Il gup di Lecce, Cinzia Vergine, ha accolto l’impianto accusatorio nei confronti di Antonio Savasta, processato assieme ad altri magistrati e imprenditori per il sistema Trani, con l’accusa di pilotare le sentenze in cambio di mazzette, viaggi e persino diamanti.

Dovrà scontare una condanna a 10 anni in carcere Antonio Savasta, l’ex magistrato tra i principali imputati, nel processo sulla giustizia truccata che ha investito la procura di Trani. Il giudice di Lecce ha accolto per intero le accuse della Procura e stabilito la confisca di beni appartenenti all’ex pm per un valore di 2,4 milioni di euro.

Savasta era stato accusato di far parte di una vero e proprio sistema consolidato di corruzione, finalizzato a favorire i procedimenti penali o tributari nei confronti o intentati da alcuni imprenditori, in cambio di cospicue somme di denaro o altro tipo di ricompensa, in viaggi, prestazioni di servizi o gioielli preziosi.

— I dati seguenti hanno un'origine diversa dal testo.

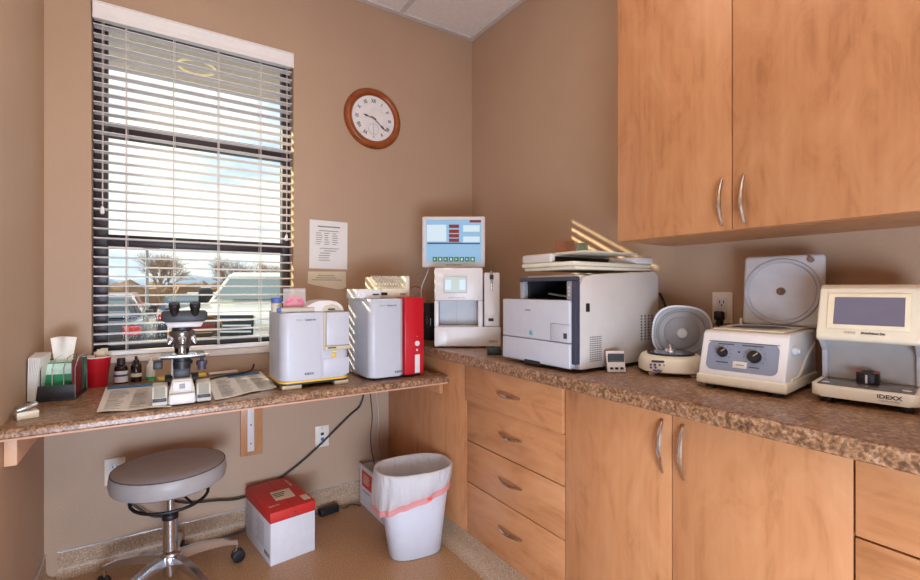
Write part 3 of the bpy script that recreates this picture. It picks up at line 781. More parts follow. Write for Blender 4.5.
# ------------------------------------------------------------------ big centrifuge
ce = thing('centrifuge', 'white bench centrifuge with two black dials and its square lid open', 'centrifuge', (-.265, -1.8115, CT), 7)
W = .104
b = B()
b.prism([(-.135, .014), (-.148, .022), (-.148, .045), (-.112, .15), (-.1, .158), (.135, .158), (.14, .15), (.14, .014)], 'y', -W, W, .006, 3)
b.obj('housing', WHITE, ce, ang=30)
B().box(-.152, .14, -W - .005, W + .005, .012, .04, .006, 3).obj('base_skirt', CREAM, ce)
B().tube([(-.1, -W - .0005, .042), (-.03, -W - .0005, .048), (.04, -W - .0005, .09), (.12, -W - .0005, .12)], .004, 8).obj('side_line', CREAM, ce)
fa = math.atan2(.036, .105)
def cp(b_): return b_.xf(Matrix.Translation((-.1295, 0, .097)) @ Matrix.Rotation(fa, 4, 'Y') @ Matrix(((0, 0, -1, 0), (-1, 0, 0, 0), (0, 1, 0, 0), (0, 0, 0, 1))))
pp = B().rbox(-.086, .086, -.046, .035, .0005, .002, .016, 0)
po = cp(pp).obj('control_panel', PANEL, ce)
rl = cp(B().box(-.086, .086, .033, .0345, .002, .0025)).obj('panel_line', NAVY, po)
for x, r_, yy in ((-.046, .0125, .003), (.032, .0155, -.002)):
    kn = cp(B().lathe([(0, .016), (r_ * .85, .016), (r_, .013), (r_ * 1.05, .0025)], (x, yy, 0), 24)).obj('dial', BLACK, ce)
    cp(B().box(-.0015, .0015, 0, r_ * .9, .0162, .0172, mat=Matrix.Translation((x, yy, 0)) @ Matrix.Rotation(R(-50), 4, 'Z'))).obj('pointer', CHROME, kn)
tk = B()
for x, r_, yy in ((-.046, .02, .003), (.032, .025, -.002)):
    for k in range(9):
        a = R(-35 + 250 * k / 8)
        tk.box(-.002, .002, -.0006, .0006, .0021, .0026, mat=Matrix.Translation((x + r_ * math.cos(a), yy + r_ * math.sin(a), 0)) @ Matrix.Rotation(a, 4, 'Z'))
for x0, x1, y in ((-.06, -.02, .027), (0, .05, .027), (-.06, -.03, -.024), (.02, .045, -.03)): tk.box(x0, x1, y - .0015, y + .0015, .0021, .0026)
cp(tk).obj('panel_print', NAVY, po)
cp(B().box(-.018, .016, -.036, -.018, .0021, .0036, .001)).obj('name_plate', M('plate_silver', s(216, 208, 200), .35), po)
cp(B().box(-.01, .01, -.029, -.026, .0036, .0042)).obj('plate_print', INK, po)
cp(B().cyl((-.006, .008, .002), (-.006, .008, .004), .0025, n=10)).obj('lamp', DARK, po)
B().box(-.09, .12, -.088, .088, .1585, .164, .002).obj('rim_gasket', BEIGE, ce)
B().lathe([(.082, .1642), (.084, .1665), (.078, .1665), (.074, .1644)], (.015, 0, 0), 40).obj('bowl_ring', LGREY, ce)
B().cyl((.015, 0, .1642), (.015, 0, .1648), .0738, n=40).obj('bowl', DARK, ce)
B().cyl((-.085, -W - .001, .115), (-.085, -W - .012, .115), .012, .010, n=18).cyl((-.085, -W - .012, .115), (-.085, -W - .017, .115), .006, n=14).obj('side_knob', LILAC, ce)
for x in (-.12, .11):
    for y in (-.08, .08): B().cyl((x, y, .0005), (x, y, .0138), .014, n=14).obj('foot', BLACK, ce)
ML = Matrix.Translation((.118, -.022, .164)) @ Matrix.Rotation(R(5), 4, 'Y') @ Matrix(((0, 0, -1, 0), (-1, 0, 0, 0), (0, 1, 0, 0), (0, 0, 0, 1)))
lo = B().box(-.104, .104, 0, .215, -.024, 0, .012, 3).xf(ML).obj('lid', LGREY, ce)
B().lathe([(.086, .0), (.09, .006), (.097, .006), (.1, .0)], (0, .104, 0), 48).xf(ML).obj('lid_ring', M('ring_blue_grey', s(176, 178, 188), .4), lo)
B().lathe([(.0, .0006), (.085, .0006), (.086, .0015), (0, .0015)], (0, .104, 0), 48).xf(ML).obj('lid_lining', M('lining_grey', s(188, 189, 197), .45), lo)
B().lathe([(.0, .006), (.005, .006), (.006, .004), (.0115, .004), (.012, .0015)], (0, .104, 0), 20).xf(ML).obj('lid_bolt', M('bolt_metal', s(120, 104, 96), .35, .7), lo)
B().cyl((.072, .196, .0002), (.072, .196, .007), .008, n=14).box(.066, .072, .2, .208, .0002, .006, .001).xf(ML).obj('lid_latch', M('dull_metal', s(140, 132, 128), .4, .8), lo)
for x0_ in (-.112, .1045): B().box(x0_, x0_ + .0075, -.012, .02, -.02, -.004, .002).xf(ML).obj('hinge', CREAM, ce)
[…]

La condanna nei confronti dell’ex pm per associazione a delinquere finalizzata a diversi reati contro la pubblica amministrazione, falso ideologico, millantato credito, calunnie e falsa testimonianza è arrivata con rito abbreviato.

Condannati assieme a Savasta l’ex pm Luigi Scimè (4 anni), l’imprenditore ed ex socio di Tiziano Renzi  Luigi D’agostino (4 anni), gli avvocati Ruggiero Sfrecola (4 anni e 4 mesi) e Giacomo Ragno (2 anni e 8 mesi).

Hanno optato invece per il rito ordinario l’ex gip di Trani, Michele Nardi, considerato dall’accusa il capo dell’organizzazione a delinquere, e altri cinque indagati, tra cui  l’ispettore di Polizia Vincenzo Di Chiaro.

Il sistema Trani

I pm di Lecce hanno portato alla luce un vero e proprio sistema di corruzione all’interno della vicina Procura, il cosiddetto sistema Trani, volto a condizionare la giustizia e gli esiti dei procedimenti penali o tributari. Le indagini degli inquirenti hanno coinvolto magistrati della procura tranese, imprenditori, avvocati e persino un ufficiale di polizia.

Secondo l’accusa i magistrati di Trani chiedevano regali costosi, viaggi, gioielli e persino diamanti per pilotare le indagini e favorire i procedimenti in favore di alcuni imprenditori, oppure per ottenere risarcimenti.

A capo del gruppo criminale ci sarebbe il gip Michele Nardi. Approfittando della sua posizione all’interno della Procura di Trani, l’ex magistrato forniva informazioni riservate agli imprenditori relative ai procedimenti e all’assegnazione dei fascicoli.

Gli inquirenti sono riusciti a risalire al ruolo di Nardi grazie alle rivelazioni dell’imprenditore Flavio D’Introno sulle somme da lui versate per ottenere aggiustamenti di indagini e processi.

In particolare D’Introno avrebbe pagato a Nardi un viaggio a Dubai dal valore di 10 mila euro, per ottenere un intervento presso colleghi. Inoltre avrebbe sostenuto una spesa di 600 mila euro per i lavori di ristrutturazione della villa del magistrato a Trani e di 120 mila euro per dei lavori nell’appartamento di Roma. Infine l’ex gip avrebbe chiesto all’imprenditore 2 milioni, mai corrisposti, per comprare il favore dei giudici del collegio.

Il ruolo di Savasta

Antonio Savasta, invece, aveva lo specifico compito di pilotare i procedimenti nei confronti di D’Introno, arrivando ad avvisare l’imprenditore di fuggire all’estero, dopo una sentenza passata in giudicato. Oltre a D’Introno, avrebbe usufruito del sistema di corruzione l’imprenditore Luigi D’Agostino che, attraverso il suo legale, Luigi Scimè, avrebbe versato per 75 mila euro affinché il suo nome non spuntasse nel fascicolo per un’inchiesta su aziende a lui riconducibili.